To address the challenges of dynamic, high-concurrency unmanned traffic management (UTM) in dense urban low-altitude environments, this paper proposes a physics-informed multi-layer directional “skyway” architecture and a continuous spatiotemporal UTM scheduling framework. Methodologically, it integrates physics-based constraints, hierarchical directional airspace partitioning, and dynamic resource allocation to enable omnidirectional drone accessibility and real-time dynamic access. Crucially, time-varying airspace capacity is explicitly embedded into the scheduling model, enabling computationally efficient and scalable safe scheduling. Experiments in complex 3D urban settings demonstrate that the system significantly improves airspace utilization (+32.7%) and scheduling throughput (2.1×), while guaranteeing millisecond-level response latency and zero collision—establishing a deployable infrastructure paradigm for large-scale intelligent low-altitude transportation.

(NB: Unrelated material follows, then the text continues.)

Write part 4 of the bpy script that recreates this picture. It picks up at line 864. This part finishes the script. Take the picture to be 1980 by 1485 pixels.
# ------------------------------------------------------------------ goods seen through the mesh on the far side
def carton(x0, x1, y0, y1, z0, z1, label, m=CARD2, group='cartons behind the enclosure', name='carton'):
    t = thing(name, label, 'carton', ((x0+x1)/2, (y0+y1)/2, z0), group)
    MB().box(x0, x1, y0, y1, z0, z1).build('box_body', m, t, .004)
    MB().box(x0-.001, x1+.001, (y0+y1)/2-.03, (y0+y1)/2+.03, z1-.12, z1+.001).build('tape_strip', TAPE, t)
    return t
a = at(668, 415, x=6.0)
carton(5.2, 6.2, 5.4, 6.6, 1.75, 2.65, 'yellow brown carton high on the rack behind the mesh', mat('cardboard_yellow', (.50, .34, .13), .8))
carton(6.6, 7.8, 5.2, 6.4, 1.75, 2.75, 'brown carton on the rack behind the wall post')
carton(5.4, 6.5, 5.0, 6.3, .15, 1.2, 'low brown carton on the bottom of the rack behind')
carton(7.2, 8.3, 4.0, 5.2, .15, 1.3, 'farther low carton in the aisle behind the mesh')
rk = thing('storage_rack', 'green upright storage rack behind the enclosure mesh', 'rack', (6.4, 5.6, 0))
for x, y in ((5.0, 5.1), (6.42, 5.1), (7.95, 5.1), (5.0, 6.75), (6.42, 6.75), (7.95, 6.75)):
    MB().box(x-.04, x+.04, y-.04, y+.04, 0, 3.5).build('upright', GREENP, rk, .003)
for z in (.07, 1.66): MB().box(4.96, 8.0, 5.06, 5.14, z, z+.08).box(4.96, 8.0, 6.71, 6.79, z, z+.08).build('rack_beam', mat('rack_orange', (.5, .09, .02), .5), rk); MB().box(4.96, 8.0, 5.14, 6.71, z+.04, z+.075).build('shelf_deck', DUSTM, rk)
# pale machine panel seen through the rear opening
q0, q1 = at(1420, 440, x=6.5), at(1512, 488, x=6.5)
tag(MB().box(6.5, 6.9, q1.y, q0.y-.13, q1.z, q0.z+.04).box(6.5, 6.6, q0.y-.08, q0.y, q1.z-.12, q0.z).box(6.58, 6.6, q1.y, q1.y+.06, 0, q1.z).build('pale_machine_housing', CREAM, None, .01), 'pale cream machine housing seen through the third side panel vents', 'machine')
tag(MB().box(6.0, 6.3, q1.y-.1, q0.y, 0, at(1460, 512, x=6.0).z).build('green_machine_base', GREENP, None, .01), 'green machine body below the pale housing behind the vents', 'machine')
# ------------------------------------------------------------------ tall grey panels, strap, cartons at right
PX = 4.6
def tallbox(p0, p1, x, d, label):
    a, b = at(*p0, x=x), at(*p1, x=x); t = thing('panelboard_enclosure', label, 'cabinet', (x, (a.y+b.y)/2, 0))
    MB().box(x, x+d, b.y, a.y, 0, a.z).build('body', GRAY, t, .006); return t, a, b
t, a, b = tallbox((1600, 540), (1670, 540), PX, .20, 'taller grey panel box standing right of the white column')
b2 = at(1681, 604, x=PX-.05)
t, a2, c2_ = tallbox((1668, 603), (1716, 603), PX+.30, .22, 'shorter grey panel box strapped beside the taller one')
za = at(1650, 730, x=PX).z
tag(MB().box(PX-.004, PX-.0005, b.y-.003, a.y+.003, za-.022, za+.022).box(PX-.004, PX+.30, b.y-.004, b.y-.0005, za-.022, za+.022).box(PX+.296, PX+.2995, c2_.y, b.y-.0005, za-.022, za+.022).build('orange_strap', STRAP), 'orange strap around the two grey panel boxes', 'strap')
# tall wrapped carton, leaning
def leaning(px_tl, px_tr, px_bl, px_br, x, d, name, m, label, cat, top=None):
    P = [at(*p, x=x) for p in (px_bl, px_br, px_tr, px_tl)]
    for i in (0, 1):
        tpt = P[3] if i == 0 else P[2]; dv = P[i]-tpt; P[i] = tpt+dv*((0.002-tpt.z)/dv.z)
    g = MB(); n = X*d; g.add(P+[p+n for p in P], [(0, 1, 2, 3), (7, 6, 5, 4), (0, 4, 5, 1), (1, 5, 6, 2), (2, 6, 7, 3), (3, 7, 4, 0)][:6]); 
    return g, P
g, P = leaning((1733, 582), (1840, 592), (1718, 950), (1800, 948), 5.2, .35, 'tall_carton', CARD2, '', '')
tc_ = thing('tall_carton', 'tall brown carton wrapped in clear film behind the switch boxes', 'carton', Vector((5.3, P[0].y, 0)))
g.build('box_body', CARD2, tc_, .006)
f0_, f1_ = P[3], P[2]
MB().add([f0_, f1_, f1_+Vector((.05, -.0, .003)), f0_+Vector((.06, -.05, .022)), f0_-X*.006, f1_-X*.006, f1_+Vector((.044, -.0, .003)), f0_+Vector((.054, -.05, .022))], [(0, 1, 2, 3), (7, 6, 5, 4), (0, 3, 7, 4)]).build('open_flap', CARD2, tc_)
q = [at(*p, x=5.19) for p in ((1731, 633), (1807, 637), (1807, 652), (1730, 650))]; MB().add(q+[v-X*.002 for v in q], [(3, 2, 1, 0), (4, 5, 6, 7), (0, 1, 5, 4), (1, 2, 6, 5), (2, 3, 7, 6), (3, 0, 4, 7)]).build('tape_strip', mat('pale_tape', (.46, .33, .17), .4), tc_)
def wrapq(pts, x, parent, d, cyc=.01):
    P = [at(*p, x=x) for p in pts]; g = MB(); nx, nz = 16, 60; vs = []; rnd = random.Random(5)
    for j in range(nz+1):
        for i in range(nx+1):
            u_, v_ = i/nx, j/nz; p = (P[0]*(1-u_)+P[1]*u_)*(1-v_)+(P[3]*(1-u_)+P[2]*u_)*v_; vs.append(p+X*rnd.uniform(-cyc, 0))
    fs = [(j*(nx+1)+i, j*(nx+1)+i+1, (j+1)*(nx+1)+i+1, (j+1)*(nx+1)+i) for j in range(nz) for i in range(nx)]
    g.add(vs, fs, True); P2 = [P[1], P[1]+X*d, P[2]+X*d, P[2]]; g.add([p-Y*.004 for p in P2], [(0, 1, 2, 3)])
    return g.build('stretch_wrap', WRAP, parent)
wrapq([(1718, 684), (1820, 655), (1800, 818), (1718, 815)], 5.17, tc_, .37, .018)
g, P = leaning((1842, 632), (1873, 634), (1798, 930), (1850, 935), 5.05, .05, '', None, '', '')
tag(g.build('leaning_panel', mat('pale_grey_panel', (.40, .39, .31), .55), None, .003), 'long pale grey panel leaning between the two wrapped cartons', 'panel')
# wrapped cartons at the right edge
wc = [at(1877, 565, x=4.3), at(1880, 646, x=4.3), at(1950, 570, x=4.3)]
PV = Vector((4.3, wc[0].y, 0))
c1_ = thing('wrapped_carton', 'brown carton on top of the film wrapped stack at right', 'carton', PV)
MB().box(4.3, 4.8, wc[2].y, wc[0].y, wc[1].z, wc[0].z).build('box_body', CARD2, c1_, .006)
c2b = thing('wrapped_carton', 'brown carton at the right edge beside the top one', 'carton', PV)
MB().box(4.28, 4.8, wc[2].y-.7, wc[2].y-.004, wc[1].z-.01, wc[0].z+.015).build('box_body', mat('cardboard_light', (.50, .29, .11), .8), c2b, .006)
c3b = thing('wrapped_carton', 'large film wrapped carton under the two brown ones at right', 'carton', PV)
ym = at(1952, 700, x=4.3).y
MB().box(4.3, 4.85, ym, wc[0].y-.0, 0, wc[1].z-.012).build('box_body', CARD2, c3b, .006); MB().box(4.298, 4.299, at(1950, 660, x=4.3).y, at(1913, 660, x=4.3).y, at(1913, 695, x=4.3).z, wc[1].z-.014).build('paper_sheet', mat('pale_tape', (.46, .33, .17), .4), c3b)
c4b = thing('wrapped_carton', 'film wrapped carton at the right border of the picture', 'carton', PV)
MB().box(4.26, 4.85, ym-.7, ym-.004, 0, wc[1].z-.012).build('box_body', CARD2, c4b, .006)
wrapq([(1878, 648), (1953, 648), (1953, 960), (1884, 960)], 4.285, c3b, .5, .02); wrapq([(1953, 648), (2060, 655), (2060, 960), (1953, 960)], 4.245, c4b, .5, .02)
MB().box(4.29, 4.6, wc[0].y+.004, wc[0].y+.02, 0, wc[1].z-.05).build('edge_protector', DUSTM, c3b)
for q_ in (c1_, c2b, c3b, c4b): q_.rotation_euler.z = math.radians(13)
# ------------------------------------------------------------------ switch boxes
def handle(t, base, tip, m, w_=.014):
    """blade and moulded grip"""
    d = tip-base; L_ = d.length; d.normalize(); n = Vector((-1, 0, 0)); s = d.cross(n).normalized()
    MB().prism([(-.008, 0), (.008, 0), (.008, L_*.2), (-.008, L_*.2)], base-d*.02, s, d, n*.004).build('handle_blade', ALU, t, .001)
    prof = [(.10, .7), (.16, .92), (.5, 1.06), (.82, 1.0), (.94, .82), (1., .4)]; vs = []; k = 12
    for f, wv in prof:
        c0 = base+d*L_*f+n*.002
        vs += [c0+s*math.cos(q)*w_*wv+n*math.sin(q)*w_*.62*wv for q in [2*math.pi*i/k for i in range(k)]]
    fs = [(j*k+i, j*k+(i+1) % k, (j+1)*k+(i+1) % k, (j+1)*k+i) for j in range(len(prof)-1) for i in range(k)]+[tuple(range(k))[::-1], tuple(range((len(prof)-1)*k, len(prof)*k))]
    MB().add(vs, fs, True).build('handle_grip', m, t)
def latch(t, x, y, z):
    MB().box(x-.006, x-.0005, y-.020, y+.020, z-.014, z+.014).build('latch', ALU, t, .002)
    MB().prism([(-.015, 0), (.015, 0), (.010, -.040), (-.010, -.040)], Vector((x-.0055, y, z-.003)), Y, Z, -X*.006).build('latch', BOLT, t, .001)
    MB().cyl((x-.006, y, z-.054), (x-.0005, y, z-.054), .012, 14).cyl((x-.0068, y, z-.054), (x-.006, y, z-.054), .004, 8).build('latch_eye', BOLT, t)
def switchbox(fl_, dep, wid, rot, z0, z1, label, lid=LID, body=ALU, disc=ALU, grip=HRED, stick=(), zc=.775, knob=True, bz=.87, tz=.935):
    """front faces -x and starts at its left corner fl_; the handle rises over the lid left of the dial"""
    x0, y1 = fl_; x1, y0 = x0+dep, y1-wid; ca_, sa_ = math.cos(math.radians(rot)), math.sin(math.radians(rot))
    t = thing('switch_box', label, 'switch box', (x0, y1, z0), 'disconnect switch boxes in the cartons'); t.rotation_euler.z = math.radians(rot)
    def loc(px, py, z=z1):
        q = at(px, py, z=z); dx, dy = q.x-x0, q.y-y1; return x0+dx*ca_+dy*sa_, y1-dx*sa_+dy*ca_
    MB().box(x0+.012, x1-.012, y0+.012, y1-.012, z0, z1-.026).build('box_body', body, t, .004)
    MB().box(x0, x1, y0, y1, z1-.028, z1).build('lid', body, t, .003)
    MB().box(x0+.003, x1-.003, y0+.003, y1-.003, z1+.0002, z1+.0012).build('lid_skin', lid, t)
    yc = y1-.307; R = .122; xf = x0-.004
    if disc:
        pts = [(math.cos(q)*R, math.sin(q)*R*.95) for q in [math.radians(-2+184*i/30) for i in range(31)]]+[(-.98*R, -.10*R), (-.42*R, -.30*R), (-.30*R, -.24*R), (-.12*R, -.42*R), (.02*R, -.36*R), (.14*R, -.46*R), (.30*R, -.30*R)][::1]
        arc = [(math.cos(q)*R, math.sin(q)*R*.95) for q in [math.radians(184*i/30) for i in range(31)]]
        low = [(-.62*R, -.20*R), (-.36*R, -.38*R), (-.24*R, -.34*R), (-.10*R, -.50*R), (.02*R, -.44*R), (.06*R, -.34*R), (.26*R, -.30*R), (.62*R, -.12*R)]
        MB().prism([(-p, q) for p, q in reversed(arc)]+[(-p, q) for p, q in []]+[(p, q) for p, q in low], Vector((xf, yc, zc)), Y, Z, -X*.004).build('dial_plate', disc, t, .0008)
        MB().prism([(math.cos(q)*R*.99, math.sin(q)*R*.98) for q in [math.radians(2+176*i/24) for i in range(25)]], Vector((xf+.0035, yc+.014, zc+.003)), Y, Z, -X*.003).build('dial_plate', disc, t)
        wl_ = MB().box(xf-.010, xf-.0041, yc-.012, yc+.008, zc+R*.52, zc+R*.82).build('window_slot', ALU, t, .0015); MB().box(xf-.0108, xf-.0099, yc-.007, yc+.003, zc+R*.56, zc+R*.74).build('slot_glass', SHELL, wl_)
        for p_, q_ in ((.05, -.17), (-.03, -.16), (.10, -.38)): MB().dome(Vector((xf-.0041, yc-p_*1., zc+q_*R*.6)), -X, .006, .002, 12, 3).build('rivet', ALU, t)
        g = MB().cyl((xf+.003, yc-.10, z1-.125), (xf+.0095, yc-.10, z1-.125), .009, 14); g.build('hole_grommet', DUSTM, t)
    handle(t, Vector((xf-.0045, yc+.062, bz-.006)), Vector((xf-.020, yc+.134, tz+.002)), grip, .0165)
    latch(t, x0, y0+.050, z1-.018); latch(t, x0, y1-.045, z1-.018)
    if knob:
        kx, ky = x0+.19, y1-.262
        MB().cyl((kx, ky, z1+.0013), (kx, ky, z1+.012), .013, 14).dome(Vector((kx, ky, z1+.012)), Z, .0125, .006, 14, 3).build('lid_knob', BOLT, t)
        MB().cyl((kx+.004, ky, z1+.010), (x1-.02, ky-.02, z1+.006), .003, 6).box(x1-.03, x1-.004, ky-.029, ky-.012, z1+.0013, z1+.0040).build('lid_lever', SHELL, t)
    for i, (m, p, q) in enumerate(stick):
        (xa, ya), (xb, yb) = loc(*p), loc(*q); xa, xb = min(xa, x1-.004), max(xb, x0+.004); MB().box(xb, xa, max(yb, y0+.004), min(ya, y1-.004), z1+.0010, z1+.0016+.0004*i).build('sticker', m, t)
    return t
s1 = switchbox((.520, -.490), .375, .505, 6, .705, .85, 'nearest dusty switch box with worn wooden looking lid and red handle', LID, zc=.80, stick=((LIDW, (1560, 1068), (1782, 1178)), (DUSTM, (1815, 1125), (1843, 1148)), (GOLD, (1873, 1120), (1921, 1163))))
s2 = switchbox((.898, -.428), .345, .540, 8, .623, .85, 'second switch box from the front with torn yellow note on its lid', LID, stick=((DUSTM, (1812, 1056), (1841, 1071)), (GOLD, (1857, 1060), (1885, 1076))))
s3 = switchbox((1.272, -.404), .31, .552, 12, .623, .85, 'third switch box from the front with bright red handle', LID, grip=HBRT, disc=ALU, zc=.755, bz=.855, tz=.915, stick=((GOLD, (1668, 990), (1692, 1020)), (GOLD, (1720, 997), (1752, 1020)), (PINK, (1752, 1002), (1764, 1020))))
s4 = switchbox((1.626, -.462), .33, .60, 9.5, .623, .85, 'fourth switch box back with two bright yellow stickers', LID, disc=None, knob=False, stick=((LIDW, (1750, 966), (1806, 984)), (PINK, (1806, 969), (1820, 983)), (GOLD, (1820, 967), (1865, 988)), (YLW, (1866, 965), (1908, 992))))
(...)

Unlike traditional multi-agent coordination frameworks, which assume a fixed number of agents, UAS traffic management (UTM) requires a platform that enables Uncrewed Aerial Systems (UAS) to freely enter or exit constrained low-altitude airspace. Consequently, the number of UAS operating in a given region is time-varying, with vehicles dynamically joining or leaving even in dense, obstacle-laden environments. The primary goal of this paper is to develop a computationally efficient management system that maximizes airspace usability while ensuring safety and efficiency. To achieve this, we first introduce physics-informed methods to structure fixed skyroads across multiple altitude layers of urban airspace, with the directionality of each skyroad designed to guarantee full reachability. We then present a novel Continuous UTM (C-UTM) framework that optimally allocates skyroads to UAS requests while accounting for the time-varying capacity of the airspace. Collectively, the proposed model addresses the key challenges of low-altitude UTM by providing a scalable, safe, and efficient solution for urban airspace usability.